No I meant many “I”s or just the phenomenon of consciousness vs that which doesnt appear to be the “I”. Unfortunately I have to use the second part of that sentence , but that is just to allow for the possibility that things are not as seperate as I think.
If I understand correctly – you are making the argument to place duality in nature and I very much like this idea, but I think I am trying to make an appeal for neutrality.
I certainly agree that using material /immaterial is not useful, but choosing physicalist words like substance or organs risks biasing the discussion on materialist terms and could lead us into error at some point in the future.

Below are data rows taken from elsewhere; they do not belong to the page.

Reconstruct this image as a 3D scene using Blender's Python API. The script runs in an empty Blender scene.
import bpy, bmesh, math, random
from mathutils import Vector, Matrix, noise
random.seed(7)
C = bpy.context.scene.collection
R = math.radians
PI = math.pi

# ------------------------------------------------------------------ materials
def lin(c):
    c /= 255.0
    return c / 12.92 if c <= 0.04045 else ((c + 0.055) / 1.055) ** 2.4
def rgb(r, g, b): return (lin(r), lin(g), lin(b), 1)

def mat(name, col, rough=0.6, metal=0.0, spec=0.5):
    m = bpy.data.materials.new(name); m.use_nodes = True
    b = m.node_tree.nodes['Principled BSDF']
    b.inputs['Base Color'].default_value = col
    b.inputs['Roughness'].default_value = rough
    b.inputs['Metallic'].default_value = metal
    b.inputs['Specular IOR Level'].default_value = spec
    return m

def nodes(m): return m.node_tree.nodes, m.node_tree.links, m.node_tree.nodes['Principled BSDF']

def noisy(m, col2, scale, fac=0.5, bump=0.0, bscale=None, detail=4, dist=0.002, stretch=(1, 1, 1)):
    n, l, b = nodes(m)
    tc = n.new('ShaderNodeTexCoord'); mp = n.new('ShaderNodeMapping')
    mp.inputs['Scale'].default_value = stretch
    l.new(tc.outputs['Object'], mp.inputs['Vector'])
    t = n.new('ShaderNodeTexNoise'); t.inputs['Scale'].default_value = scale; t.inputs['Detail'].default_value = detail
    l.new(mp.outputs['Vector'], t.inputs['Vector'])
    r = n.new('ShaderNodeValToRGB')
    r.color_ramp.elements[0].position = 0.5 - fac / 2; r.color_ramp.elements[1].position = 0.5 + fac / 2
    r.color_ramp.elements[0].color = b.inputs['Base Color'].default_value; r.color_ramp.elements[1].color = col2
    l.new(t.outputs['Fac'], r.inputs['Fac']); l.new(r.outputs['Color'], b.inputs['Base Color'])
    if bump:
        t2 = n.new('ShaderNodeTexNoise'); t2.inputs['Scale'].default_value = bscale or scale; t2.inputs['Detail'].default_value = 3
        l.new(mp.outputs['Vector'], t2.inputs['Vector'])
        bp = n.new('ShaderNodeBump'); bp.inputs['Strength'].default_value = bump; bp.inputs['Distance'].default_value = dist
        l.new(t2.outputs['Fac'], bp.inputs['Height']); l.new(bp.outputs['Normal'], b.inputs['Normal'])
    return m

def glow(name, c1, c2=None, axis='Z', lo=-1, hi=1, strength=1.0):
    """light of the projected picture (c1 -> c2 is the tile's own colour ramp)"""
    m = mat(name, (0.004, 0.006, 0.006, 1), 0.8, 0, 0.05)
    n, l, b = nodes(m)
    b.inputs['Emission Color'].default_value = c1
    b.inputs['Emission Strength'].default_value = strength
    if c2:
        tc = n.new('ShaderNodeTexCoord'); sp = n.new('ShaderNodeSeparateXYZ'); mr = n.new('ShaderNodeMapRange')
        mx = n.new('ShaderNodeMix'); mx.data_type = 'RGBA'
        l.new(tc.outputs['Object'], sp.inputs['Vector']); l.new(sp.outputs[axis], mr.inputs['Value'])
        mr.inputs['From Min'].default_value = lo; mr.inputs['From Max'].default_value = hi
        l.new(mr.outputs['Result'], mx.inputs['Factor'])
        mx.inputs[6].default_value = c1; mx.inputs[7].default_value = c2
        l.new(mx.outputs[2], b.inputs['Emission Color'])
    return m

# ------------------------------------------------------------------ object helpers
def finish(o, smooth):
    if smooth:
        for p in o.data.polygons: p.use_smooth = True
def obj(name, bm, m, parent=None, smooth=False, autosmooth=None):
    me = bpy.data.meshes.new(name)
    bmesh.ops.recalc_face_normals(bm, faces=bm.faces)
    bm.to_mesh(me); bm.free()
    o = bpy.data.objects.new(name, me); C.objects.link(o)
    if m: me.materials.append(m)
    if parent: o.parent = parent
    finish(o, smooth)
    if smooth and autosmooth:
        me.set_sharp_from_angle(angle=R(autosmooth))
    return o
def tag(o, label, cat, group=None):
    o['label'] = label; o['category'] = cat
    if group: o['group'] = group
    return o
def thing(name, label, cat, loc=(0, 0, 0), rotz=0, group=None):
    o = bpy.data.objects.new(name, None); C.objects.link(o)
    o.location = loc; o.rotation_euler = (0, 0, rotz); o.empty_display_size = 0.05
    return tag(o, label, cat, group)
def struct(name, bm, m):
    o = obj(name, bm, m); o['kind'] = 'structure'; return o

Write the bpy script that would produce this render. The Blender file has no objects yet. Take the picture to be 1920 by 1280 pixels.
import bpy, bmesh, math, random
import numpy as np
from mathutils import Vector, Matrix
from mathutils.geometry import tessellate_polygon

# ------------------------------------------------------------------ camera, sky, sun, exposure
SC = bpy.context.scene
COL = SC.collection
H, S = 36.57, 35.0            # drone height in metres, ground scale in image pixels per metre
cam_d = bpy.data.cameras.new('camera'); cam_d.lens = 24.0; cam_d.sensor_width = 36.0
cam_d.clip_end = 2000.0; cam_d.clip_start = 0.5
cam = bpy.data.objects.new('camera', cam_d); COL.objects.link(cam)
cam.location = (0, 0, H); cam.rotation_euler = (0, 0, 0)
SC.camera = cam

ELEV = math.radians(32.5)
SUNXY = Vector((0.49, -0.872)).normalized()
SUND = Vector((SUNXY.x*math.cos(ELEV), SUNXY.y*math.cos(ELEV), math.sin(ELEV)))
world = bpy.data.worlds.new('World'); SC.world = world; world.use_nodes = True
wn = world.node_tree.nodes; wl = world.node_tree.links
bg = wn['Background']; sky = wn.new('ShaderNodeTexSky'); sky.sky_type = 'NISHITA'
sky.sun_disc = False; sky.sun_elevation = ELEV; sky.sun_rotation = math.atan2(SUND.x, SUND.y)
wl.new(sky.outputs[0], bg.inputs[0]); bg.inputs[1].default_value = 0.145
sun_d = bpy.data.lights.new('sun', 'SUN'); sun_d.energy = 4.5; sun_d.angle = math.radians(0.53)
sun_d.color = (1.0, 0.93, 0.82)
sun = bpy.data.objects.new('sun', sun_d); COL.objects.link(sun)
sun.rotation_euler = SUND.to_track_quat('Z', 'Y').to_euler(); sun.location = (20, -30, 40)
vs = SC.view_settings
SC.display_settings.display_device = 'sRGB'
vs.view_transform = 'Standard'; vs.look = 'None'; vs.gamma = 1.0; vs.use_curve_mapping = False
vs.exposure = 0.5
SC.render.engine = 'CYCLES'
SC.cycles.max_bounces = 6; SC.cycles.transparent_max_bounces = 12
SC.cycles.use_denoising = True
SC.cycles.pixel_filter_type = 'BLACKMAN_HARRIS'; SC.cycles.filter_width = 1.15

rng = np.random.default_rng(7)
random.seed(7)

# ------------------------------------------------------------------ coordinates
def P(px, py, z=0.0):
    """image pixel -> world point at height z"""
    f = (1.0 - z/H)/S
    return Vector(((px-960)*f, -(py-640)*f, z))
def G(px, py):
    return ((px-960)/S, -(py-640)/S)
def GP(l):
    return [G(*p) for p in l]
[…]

I thought “concepts” but now I’m thinking whatever we choose to use biases the discussion, I could as easily say “aspects” and that takes us down a whole new avenue. I think I’m trying to say that it’s not enough for us to just avoid certain words in this context – I feel our words have to be as neutral as possible in order to keep our options open.
Duality may be a very good starting point, but is it the destination?
However, reading back – I fear this is me entering the culture wars and demanding non-binary terms in philosophy!
Maybe you are a neutral monist ala Russell.
Ha, yes you are right though I didn’t know what it was called. I am now reading your article “Is Neutral Monism Possible?”, though I may be some time. Such a fantastic resource you’ve created
many thanks
That’s a good description of it: anyone can dip into it and find something relevant.